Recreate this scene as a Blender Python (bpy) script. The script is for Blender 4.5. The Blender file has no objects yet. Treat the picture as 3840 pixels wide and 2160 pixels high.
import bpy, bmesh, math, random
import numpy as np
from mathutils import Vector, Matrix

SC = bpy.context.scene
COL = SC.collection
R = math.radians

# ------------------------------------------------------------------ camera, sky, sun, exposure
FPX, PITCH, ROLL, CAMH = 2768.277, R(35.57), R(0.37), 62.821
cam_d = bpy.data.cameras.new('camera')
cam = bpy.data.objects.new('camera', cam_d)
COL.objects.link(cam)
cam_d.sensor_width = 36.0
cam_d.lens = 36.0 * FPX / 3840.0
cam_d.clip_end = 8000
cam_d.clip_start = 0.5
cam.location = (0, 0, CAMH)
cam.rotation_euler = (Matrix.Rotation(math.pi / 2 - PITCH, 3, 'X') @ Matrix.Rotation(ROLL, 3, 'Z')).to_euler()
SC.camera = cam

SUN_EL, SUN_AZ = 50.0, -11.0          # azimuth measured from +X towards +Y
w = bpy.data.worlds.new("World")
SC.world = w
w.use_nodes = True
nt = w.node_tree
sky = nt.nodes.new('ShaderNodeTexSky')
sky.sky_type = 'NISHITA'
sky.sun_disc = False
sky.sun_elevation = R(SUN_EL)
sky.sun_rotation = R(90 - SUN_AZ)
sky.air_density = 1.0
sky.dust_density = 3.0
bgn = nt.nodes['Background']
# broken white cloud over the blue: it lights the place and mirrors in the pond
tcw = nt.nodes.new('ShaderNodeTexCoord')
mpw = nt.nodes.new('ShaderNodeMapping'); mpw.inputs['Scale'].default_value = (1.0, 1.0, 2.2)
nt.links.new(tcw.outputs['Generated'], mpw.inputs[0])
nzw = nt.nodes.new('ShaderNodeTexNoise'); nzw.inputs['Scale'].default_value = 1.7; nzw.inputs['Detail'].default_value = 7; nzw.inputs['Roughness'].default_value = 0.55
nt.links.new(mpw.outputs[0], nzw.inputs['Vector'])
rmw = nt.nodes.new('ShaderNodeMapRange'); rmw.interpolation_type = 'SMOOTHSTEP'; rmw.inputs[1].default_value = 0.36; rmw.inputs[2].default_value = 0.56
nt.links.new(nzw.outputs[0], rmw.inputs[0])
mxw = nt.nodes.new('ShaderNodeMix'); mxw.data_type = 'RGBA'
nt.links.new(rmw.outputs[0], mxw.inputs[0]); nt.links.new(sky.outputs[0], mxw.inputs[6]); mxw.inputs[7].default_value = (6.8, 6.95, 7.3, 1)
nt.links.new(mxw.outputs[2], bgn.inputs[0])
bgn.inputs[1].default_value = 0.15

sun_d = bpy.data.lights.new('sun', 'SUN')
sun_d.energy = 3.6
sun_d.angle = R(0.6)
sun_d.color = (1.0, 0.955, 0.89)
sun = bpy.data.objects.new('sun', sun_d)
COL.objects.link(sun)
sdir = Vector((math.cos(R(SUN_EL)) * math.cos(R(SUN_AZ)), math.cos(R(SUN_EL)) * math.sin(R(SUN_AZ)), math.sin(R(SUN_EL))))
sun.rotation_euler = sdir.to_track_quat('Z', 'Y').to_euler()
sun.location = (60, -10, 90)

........

**PROBLEM DETAILS:** Repeat exactly, please, each line from the beginning of the data through the line with "SC.camera = cam" in it, and only those lines.

**THE OUTPUT:**
Recreate this scene as a Blender Python (bpy) script. The script is for Blender 4.5. The Blender file has no objects yet. Treat the picture as 3840 pixels wide and 2160 pixels high.
import bpy, bmesh, math, random
import numpy as np
from mathutils import Vector, Matrix

SC = bpy.context.scene
COL = SC.collection
R = math.radians

# ------------------------------------------------------------------ camera, sky, sun, exposure
FPX, PITCH, ROLL, CAMH = 2768.277, R(35.57), R(0.37), 62.821
cam_d = bpy.data.cameras.new('camera')
cam = bpy.data.objects.new('camera', cam_d)
COL.objects.link(cam)
cam_d.sensor_width = 36.0
cam_d.lens = 36.0 * FPX / 3840.0
cam_d.clip_end = 8000
cam_d.clip_start = 0.5
cam.location = (0, 0, CAMH)
cam.rotation_euler = (Matrix.Rotation(math.pi / 2 - PITCH, 3, 'X') @ Matrix.Rotation(ROLL, 3, 'Z')).to_euler()
SC.camera = cam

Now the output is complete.